> **Material shown**:
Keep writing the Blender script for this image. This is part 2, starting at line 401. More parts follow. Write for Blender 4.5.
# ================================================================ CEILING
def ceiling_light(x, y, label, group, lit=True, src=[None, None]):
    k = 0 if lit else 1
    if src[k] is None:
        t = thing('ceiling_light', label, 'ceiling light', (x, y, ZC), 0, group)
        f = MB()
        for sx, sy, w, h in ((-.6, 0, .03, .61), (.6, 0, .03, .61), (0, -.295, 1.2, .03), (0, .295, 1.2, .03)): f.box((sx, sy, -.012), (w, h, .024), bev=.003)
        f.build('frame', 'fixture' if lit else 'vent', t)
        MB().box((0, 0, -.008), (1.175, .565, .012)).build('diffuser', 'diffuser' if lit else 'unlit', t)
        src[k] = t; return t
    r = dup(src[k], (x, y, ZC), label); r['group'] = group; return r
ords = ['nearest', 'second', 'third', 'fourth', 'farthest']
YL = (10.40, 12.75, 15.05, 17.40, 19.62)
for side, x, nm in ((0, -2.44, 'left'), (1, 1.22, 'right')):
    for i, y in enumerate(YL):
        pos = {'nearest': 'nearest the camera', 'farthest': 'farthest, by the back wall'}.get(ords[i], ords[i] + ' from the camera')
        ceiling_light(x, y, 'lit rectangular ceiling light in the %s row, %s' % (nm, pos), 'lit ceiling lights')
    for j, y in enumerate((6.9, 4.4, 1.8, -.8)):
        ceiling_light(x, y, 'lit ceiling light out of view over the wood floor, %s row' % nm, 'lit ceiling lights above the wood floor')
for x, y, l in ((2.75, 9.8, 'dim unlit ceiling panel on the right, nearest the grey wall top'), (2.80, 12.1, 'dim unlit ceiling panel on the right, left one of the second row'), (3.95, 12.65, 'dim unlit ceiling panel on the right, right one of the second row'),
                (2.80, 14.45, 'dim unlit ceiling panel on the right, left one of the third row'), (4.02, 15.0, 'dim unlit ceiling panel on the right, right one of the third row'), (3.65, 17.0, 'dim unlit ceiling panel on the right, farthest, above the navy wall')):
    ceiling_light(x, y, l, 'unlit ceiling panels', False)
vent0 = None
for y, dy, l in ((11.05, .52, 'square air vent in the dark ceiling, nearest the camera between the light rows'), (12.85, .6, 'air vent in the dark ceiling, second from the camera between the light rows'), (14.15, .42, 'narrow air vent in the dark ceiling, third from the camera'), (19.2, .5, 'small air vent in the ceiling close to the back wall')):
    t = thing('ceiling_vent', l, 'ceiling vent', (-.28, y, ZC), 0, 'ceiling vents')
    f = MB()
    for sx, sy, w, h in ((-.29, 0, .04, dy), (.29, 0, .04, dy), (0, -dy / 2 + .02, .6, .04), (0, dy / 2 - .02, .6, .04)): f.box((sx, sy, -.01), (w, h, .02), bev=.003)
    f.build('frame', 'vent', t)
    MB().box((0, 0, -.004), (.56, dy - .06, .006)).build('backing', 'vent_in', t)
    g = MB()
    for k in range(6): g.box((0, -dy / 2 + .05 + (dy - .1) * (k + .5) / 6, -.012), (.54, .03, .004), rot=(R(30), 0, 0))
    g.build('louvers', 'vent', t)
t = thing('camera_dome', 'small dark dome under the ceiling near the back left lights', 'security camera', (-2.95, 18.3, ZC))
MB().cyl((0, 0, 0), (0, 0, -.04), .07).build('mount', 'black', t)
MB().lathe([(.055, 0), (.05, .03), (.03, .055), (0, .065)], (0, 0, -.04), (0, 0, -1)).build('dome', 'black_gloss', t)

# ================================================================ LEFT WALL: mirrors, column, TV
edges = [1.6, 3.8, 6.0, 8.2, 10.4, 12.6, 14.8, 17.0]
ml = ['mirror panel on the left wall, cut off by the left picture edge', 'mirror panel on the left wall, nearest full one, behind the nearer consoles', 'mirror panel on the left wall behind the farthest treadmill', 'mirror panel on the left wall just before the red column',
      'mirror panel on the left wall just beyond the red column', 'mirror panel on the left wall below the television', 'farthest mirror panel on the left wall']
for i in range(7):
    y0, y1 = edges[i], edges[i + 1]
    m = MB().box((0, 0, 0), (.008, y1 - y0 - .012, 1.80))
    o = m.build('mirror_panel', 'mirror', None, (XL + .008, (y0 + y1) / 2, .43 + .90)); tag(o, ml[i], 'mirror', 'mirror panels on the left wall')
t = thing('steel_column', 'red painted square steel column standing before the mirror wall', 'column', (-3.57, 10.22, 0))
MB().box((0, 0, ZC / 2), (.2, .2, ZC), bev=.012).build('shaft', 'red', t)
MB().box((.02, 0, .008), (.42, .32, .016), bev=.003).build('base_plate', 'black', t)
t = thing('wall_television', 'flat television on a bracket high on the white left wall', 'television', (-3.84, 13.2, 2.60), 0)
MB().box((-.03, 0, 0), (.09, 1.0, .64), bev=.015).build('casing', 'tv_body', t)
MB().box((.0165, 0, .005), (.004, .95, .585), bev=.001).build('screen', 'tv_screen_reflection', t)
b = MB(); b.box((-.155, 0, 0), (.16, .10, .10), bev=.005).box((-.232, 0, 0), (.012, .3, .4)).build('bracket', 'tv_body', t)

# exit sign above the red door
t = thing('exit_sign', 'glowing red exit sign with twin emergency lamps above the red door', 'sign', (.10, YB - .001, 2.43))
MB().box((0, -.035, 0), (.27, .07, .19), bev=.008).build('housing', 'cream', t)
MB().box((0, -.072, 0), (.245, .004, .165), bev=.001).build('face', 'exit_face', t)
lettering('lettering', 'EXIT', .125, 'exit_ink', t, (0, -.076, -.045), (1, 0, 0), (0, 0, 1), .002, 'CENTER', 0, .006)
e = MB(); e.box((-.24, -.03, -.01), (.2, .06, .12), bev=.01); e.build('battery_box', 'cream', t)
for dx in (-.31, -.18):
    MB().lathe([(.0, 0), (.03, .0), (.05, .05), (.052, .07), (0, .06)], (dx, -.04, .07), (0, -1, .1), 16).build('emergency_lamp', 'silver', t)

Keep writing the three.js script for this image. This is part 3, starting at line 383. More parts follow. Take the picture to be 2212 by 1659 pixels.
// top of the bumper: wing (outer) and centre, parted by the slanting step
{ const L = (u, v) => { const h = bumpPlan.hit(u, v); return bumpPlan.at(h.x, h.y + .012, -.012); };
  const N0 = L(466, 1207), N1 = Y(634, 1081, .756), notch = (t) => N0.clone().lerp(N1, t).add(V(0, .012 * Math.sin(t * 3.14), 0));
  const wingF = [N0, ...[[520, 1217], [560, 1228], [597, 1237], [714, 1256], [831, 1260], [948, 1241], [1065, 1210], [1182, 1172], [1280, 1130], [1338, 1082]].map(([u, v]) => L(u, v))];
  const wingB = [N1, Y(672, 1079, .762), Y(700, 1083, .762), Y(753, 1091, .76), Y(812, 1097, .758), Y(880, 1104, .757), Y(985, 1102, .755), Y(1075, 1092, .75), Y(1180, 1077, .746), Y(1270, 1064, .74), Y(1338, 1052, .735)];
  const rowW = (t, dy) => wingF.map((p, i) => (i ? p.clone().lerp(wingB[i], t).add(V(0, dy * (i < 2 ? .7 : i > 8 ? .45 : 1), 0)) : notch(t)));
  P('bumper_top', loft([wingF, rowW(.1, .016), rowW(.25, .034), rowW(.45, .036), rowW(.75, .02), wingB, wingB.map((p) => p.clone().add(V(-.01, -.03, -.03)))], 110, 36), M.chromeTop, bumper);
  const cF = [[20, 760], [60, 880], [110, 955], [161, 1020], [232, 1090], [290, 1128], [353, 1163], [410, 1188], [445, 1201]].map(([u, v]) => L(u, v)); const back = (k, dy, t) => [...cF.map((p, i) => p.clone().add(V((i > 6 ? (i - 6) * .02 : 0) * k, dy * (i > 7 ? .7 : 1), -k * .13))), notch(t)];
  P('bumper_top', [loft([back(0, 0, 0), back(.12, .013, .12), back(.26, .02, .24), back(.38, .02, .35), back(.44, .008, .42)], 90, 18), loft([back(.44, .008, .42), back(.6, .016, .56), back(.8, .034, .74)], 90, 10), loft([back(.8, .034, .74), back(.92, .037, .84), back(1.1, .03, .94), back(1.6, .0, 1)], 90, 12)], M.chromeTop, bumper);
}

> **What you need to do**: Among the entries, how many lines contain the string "follow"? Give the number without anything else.

> **Written solution**: 2